The right to a hearing prior to a determination is so fundamental that I am constrained to dissent. (See Matter of Sumpter v. White Plains Housing Auth., 29 N.Y.2d 420, 425.) The only question we have is whether the petitioner may be suspended pending a postponed hearing, which hearing is delayed by the commission at the request of the United States Attorney until the petitioner's trial on an indictment. We do not comment on the merits of any aspect of the case or on the initial suspension. We have heretofore with respect to the Waterfront Commission considered their action on a suspension, even though its effect may have been more important with respect to a stabilization program than for the individual employment. (See Matter of Monella v. Waterfront Comm. of N.Y. Harbor, 29 A.D.2d 816.) In Alderman v.
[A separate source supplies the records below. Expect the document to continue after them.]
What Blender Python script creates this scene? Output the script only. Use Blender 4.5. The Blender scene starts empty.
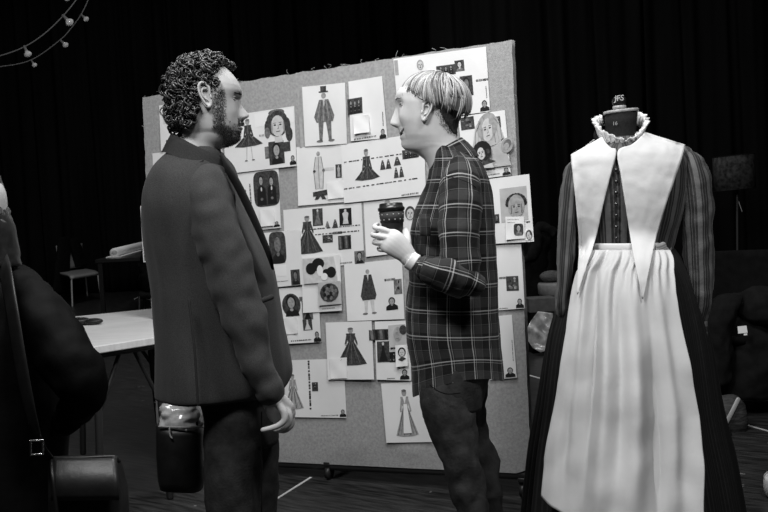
import bpy, math, random
import numpy as np
from mathutils import Vector, noise
random.seed(7); rng = np.random.default_rng(7)
C = bpy.context.scene.collection
PI = math.pi
# ------------------------------------------------------------------ camera
FPX = 1000.0; CAMH = 1.24
PITCH = 0.051; ROLL = 0.05
X0 = np.array([1., 0, 0]); U0 = np.array([0, math.sin(PITCH), math.cos(PITCH)]); Fv = np.array([0, math.cos(PITCH), -math.sin(PITCH)])
Rv = math.cos(ROLL)*X0 - math.sin(ROLL)*U0
Uv = math.sin(ROLL)*X0 + math.cos(ROLL)*U0
CAM = np.array([0, 0, CAMH])
def ray(px, py): return Fv + (px-384)/FPX*Rv - (py-256)/FPX*Uv
def W(px, py, Z): return CAM + Z*ray(px, py)
def proj(p):
    d = np.asarray(p, float)-CAM; Z = d@Fv; return np.stack([384+FPX*(d@Rv)/Z, 256-FPX*(d@Uv)/Z, Z], -1)
def onz(px, py, z):
    d = ray(px, py); return CAM + d*((z-CAMH)/d[2])
def ony(px, py, Y):
    d = ray(px, py); return CAM + d*(Y/d[1])
# ------------------------------------------------------------------ materials
def mat(name, g, rough=0.8, spec=0.3, var=0.0, vs=30.0, bump=0.0, bs=200.0, sheen=0.0, metal=0.0, trans=0.0, stretch=(1, 1, 1), coord='Object'):
    m = bpy.data.materials.new(name); m.use_nodes = True
    nt = m.node_tree; b = nt.nodes['Principled BSDF']
    b.inputs['Base Color'].default_value = (g, g, g, 1); b.inputs['Roughness'].default_value = rough
    b.inputs['Specular IOR Level'].default_value = spec; b.inputs['Metallic'].default_value = metal
    if sheen: b.inputs['Sheen Weight'].default_value = sheen
    if trans: b.inputs['Transmission Weight'].default_value = trans
    tc = nt.nodes.new('ShaderNodeTexCoord'); mp = nt.nodes.new('ShaderNodeMapping')
    mp.inputs['Scale'].default_value = stretch
    nt.links.new(tc.outputs[coord], mp.inputs['Vector'])
    nz = nt.nodes.new('ShaderNodeTexNoise'); nz.inputs['Scale'].default_value = vs; nz.inputs['Detail'].default_value = 4
    nt.links.new(mp.outputs[0], nz.inputs['Vector'])
    rp = nt.nodes.new('ShaderNodeMapRange'); rp.inputs['From Min'].default_value = .3; rp.inputs['From Max'].default_value = .7
    rp.inputs['To Min'].default_value = g*(1-var); rp.inputs['To Max'].default_value = g*(1+var)
    nt.links.new(nz.outputs['Fac'], rp.inputs['Value']); nt.links.new(rp.outputs[0], b.inputs['Base Color'])
    if bump:
        n2 = nt.nodes.new('ShaderNodeTexNoise'); n2.inputs['Scale'].default_value = bs; n2.inputs['Detail'].default_value = 3
        nt.links.new(mp.outputs[0], n2.inputs['Vector'])
        bp = nt.nodes.new('ShaderNodeBump'); bp.inputs['Strength'].default_value = bump; bp.inputs['Distance'].default_value = .004
        nt.links.new(n2.outputs['Fac'], bp.inputs['Height']); nt.links.new(bp.outputs[0], b.inputs['Normal'])
    return m
def nmath(nt, op, a, b=None, c=None):
    n = nt.nodes.new('ShaderNodeMath'); n.operation = op
    for i, x in enumerate((a, b, c)):
        if x is None: continue
        if isinstance(x, (int, float)): n.inputs[i].default_value = x
        else: nt.links.new(x, n.inputs[i])
    return n.outputs[0]
def uvmat(name, fn, rough=.85, sheen=0.0, bump=0.15, bs=60, spec=.25):
    """material whose grey comes from fn(nt, u, v) on the garment's own UV map (metres)"""
    m = bpy.data.materials.new(name); m.use_nodes = True
    nt = m.node_tree; b = nt.nodes['Principled BSDF']; b.inputs['Roughness'].default_value = rough
    b.inputs['Specular IOR Level'].default_value = spec
    if sheen: b.inputs['Sheen Weight'].default_value = sheen
    uv = nt.nodes.new('ShaderNodeUVMap'); sp = nt.nodes.new('ShaderNodeSeparateXYZ'); nt.links.new(uv.outputs[0], sp.inputs[0])
    val = fn(nt, sp.outputs[0], sp.outputs[1])
    cb = nt.nodes.new('ShaderNodeCombineColor')
    for i in range(3): nt.links.new(val, cb.inputs[i])
    nt.links.new(cb.outputs[0], b.inputs['Base Color'])
    tc = nt.nodes.new('ShaderNodeTexCoord'); nz = nt.nodes.new('ShaderNodeTexNoise'); nz.inputs['Scale'].default_value = bs
    nt.links.new(tc.outputs['Object'], nz.inputs['Vector'])
    bp = nt.nodes.new('ShaderNodeBump'); bp.inputs['Strength'].default_value = bump; bp.inputs['Distance'].default_value = .01
    nt.links.new(nz.outputs['Fac'], bp.inputs['Height']); nt.links.new(bp.outputs[0], b.inputs['Normal'])
    return m
def band(nt, x, period, lo, hi):
    """1 where frac(x/period) lies in lo..hi"""
    f = nmath(nt, 'FRACT', nmath(nt, 'ADD', nmath(nt, 'DIVIDE', x, period), 100.0))
    return nmath(nt, 'MULTIPLY', nmath(nt, 'GREATER_THAN', f, lo), nmath(nt, 'LESS_THAN', f, hi))
def plaid(nt, u, v):
    P = .082
    def lines(x, off):
        x = nmath(nt, 'ADD', x, off)
        a = nmath(nt, 'ADD', band(nt, x, P, .10, .145), nmath(nt, 'MULTIPLY', band(nt, x, P, .22, .25), .55))
        return nmath(nt, 'ADD', a, nmath(nt, 'MULTIPLY', band(nt, x, P, .62, .64), .22))
    ln = nmath(nt, 'ADD', lines(u, .0), lines(v, .03))
    wide = nmath(nt, 'ADD', band(nt, u, P, .30, .62), band(nt, v, P, .30, .62))
    s = nmath(nt, 'MULTIPLY_ADD', wide, .018, .008)
    return nmath(nt, 'MINIMUM', nmath(nt, 'MULTIPLY_ADD', ln, .30, s), .55)
def stripes(nt, u, v):
    a = band(nt, u, .052, .0, .38); b = band(nt, u, .052, .55, .62); c = band(nt, u, .052, .80, .88)
    s = nmath(nt, 'ADD', nmath(nt, 'MULTIPLY', a, .075), nmath(nt, 'MULTIPLY', nmath(nt, 'ADD', b, c), .05))
    return nmath(nt, 'ADD', s, .010)
def finestripes(nt, u, v):
    return nmath(nt, 'MULTIPLY_ADD', band(nt, u, .03, .0, .3), .010, .007)
def cuffstripes(nt, u, v):
    return nmath(nt, 'MULTIPLY_ADD', band(nt, v, .035, .2, .7), .12, .05)
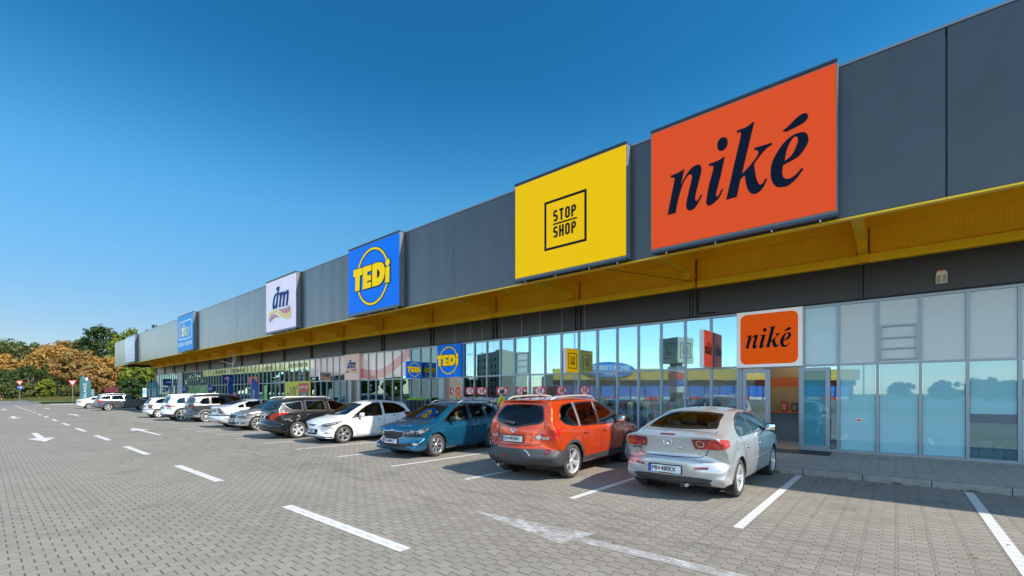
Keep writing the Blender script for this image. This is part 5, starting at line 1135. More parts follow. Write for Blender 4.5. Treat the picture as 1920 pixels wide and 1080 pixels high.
# 7 silver saloon with black bumper line ---------------------------------
def light_saloon():
    p = paintmat('light silver', (.60, .61, .62), .3, .3)
    out = [(-.62, .24, 'B!'), (-.95, .29, 'f'), (-1.03, .42, 'f'), (-1.04, .60, 'F'), (-1.0, .665, 'F!'), (-.95, .70, 'F'), (-.93, .95, 'F'), (-.91, 1.06, 'C'), (-.80, 1.095, 'C'), (-.55, 1.13, 'S'), (.0, 1.31, 'S'), (.40, 1.40, 'S'), (.75, 1.44, 'G'), (1.2, 1.445, 'G'), (1.65, 1.39, 'G'), (2.05, 1.24, 'S'), (2.55, 1.0, 'S'), (2.75, .95, 'D'), (3.1, .88, 'D'), (3.4, .74, 'F'), (3.46, .5, 'F'), (3.38, .24, 'B!'), (2.2, .20, 'B'), (.6, .20, 'B')]
    c = Car('parked_car', 'pale silver saloon with a black strip along its rear bumper and upright red tail lamps', 'car', p, (-26.15, 8.42), 0, .87, .315, 2.6, out, (.98, -.012), 1.42, .57, .055, 'cars parked in front of the shops')
    sides(c, [[(-.12, 1.03), (.0, 1.14), (.25, 1.20), (.25, 1.0), (.0, .995)], [(.30, 1.0), (.30, 1.22), (.5, 1.32), (1.05, 1.36), (1.05, .985)], [(1.15, 1.36), (1.5, 1.34), (1.85, 1.2), (2.3, .97), (1.15, .98)]], m_cgd)
    c.window('rear_window', [(-.60, 1.15), (.60, 1.15), (.48, 1.37), (-.48, 1.37)], 'rear', m_cgd); c.window('windscreen', [(-.66, 1.0), (.66, 1.0), (.52, 1.34), (-.52, 1.34)], 'front', m_cgg)
    for s in (1, -1):
        l = c.decal('tail_lamp', [(s*40, .73), (s*40, .96), (s*46, .99), (s*56, .97), (s*56, .73)], 'rp', m_red, .009, rnd=.02); c.decal('indicator_lens', [(s*42, .82), (s*42, .89), (s*54, .89), (s*54, .82)], 'rp', m_clr, .012, rnd=.01, parent=l)
        c.strip('panel_gap', [(s*.60, 1.08), (s*.575, .8), (s*.53, .69), (0, .68)], .01, 'rear', m_gap); c.decal('headlamp', [(s*34, .62), (s*70, .76), (s*40, .74)], 'fp', m_hl, .006)
    c.decal('bumper_strip', [(-88, .605), (88, .605), (88, .655), (-88, .655)], 'rp', m_trim, .007, rnd=0); c.plate('TV 296AL', .86, 'rear', 0); c.badge(.99, 'rear', .035, sx=1)
    for m in 'RL': c.strip('side_moulding', [(.45, .56), (2.3, .58)], .03, m, m_trim, .006)
    seam(c, [(1.10, .98), (1.11, .3)]); seam(c, [(.28, .99), (.4, .7), (.46, .3)]); c.handle(.5, .83); c.handle(1.35, .83); c.mirrors(2.0, .98, .8)
    c.wheels(6, 2, .2, None, .2, .865); c.finish(m_seat); return c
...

United States ( 394 U.S. 165, 181), it was said: "The Government concedes that it must disclose to petitioners any surveillance records which are relevant to the decision of this ultimate issue. And it recognizes that this disclosure must be made even though attended by potential danger to the reputation or safety of third parties or to the national security — unless the United States would prefer dismissal of the case to disclosure of the information." With that kind of precedent, the attempt to continue a suspension without a hearing, because of a pending criminal indictment cannot be sustained.